Keeping the company in forward momentum and encouraging cutting-edge development, the many different expert visions, voices and viewpoints have been instrumental in shaping the brand. Be it minimalist, modern, art deco or avant-garde, smooth, textured, mirrored or colourful, pieces of Glas Italia design may not look alike, but they’re united by a ground-breaking attitude, and a desire to push glass where it has never been before.
"Because we collaborate with so many designers, the Glas Italia collection is eclectic –
glass is the common thread that binds all of our products, and each designer leaves
their own mark on the collection."
The Glass House
All of this brilliance has to start somewhere – for Glas Italia it’s at its gleaming HQ in North Italy. Designed by Piero Lissoni, the building is an augmented representation of the company’s expertise and experimentation. Made predominantly from – yes – glass and with the same feel of the brand’s expressive, convention-ignoring creations, the structure unapologetically celebrates the versatility of the material.

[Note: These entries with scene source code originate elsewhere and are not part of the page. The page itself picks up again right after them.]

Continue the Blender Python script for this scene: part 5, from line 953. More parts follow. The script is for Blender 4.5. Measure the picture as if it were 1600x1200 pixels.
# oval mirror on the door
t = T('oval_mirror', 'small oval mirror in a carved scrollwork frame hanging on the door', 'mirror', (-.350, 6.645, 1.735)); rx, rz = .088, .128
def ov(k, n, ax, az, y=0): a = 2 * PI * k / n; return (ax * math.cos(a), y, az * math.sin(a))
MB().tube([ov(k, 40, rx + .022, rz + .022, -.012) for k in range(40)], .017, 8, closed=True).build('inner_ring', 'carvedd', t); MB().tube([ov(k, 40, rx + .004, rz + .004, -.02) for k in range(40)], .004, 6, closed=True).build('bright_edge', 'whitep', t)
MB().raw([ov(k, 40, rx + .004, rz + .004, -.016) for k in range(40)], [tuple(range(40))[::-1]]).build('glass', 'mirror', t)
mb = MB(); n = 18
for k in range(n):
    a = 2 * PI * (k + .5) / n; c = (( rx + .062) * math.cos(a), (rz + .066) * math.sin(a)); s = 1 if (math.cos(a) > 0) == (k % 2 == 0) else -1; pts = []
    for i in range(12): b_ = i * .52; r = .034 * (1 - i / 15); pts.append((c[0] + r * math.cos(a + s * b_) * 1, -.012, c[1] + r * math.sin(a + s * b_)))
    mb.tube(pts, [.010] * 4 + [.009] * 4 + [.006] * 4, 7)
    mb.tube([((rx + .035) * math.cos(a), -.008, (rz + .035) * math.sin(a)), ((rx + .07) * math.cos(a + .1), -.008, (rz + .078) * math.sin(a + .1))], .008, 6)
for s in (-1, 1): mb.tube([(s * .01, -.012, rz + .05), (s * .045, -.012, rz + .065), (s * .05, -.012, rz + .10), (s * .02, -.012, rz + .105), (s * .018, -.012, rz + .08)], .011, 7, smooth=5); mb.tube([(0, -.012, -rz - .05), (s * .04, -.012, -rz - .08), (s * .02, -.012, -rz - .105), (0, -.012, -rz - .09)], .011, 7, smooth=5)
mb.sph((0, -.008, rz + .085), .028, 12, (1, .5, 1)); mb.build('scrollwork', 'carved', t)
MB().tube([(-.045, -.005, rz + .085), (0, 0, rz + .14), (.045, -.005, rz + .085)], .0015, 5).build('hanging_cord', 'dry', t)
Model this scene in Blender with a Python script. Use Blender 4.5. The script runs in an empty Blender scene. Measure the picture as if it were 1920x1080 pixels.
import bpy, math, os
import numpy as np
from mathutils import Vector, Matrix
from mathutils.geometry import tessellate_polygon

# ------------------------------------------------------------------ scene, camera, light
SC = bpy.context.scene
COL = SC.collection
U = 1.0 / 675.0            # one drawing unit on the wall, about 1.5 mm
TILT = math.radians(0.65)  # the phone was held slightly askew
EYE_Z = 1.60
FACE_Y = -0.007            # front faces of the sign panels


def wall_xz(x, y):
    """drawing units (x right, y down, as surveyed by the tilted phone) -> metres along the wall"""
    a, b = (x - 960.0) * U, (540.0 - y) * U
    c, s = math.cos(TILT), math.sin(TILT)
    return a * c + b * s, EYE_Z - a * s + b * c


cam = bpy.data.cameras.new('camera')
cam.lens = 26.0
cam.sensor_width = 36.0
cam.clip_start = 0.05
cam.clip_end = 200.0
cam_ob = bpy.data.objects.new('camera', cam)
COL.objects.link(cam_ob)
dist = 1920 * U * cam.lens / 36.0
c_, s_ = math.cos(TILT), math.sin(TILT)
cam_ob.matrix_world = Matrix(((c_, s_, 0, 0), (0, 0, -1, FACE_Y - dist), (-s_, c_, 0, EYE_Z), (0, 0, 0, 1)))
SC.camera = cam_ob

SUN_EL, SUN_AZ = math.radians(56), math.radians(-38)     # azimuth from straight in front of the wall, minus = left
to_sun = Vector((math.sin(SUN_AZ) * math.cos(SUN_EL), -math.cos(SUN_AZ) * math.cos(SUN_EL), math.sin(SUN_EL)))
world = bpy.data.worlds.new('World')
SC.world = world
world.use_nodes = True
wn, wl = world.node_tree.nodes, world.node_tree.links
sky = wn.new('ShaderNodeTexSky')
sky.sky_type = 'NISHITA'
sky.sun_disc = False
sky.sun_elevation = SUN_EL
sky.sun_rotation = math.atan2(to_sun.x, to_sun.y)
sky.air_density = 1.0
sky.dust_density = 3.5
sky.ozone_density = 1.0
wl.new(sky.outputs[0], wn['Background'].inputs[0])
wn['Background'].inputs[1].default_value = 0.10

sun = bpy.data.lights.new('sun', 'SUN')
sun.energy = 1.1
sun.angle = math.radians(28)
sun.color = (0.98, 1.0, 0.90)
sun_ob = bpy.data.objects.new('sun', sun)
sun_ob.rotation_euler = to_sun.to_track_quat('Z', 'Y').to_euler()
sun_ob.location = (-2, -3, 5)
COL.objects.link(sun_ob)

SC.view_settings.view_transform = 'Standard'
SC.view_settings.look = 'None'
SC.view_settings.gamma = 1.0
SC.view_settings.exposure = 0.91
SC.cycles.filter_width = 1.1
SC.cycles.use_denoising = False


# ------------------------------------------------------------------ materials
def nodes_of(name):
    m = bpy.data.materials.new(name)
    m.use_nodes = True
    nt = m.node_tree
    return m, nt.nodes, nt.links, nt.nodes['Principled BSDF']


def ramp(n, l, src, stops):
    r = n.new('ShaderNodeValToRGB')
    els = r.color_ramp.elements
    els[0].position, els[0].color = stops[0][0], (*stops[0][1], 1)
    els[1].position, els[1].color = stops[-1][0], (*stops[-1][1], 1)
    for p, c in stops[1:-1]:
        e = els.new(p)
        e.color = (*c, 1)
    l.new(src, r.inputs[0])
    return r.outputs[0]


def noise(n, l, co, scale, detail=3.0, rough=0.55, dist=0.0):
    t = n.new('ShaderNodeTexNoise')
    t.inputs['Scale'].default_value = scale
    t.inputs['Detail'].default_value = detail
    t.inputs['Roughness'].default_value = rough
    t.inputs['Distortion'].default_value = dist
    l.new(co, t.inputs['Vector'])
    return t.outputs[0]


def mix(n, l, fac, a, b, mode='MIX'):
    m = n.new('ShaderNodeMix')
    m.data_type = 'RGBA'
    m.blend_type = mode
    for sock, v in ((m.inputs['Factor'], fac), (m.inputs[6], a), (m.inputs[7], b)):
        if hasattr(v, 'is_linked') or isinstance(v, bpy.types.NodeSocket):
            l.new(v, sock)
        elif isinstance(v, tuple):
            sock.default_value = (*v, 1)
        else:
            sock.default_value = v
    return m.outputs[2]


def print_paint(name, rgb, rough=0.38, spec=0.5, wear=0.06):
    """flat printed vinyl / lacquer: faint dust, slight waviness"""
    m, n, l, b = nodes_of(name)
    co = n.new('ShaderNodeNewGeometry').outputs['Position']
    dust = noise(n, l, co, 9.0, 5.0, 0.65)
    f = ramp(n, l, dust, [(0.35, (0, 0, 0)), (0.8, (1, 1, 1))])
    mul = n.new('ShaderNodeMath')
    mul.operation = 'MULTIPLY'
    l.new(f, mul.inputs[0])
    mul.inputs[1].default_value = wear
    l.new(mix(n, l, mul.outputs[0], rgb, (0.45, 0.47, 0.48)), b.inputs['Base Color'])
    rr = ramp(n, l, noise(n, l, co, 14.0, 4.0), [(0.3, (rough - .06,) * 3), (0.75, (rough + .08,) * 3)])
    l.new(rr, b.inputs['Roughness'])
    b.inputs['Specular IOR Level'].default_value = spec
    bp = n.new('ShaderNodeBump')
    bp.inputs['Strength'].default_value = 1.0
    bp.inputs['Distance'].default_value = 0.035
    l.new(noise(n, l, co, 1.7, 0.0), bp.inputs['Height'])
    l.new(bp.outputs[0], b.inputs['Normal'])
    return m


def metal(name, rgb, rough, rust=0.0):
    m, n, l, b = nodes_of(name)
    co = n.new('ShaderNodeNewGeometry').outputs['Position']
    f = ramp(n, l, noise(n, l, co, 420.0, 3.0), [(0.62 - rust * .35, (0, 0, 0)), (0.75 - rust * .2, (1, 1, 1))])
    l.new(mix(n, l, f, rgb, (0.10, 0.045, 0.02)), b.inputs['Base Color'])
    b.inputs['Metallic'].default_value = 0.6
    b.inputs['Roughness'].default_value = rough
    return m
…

Like an oversized (11,000 sqm) version of one of Glas Italia’s covetable objects, the headquarters are visually arresting; the façade covered in a bespoke shell which incorporates pre-existing factory parts and a black steel frame carrying special thermo- insulating glass. Protruding just like a block of timber or metal does from one of the brand’s furniture designs, a central concrete structure pays homage to Italian architect and designer Carlo Scarpa (while housing a large conference area).
Inside, a window-heavy, light-flooded reception area is minimally populated with glass- framed furniture and crowned with a sculptural self-supporting staircase made of black steel and crystal, which graciously leads the way to the workspaces while delicately illustrating the unbridled possibilities of its components and the minds within.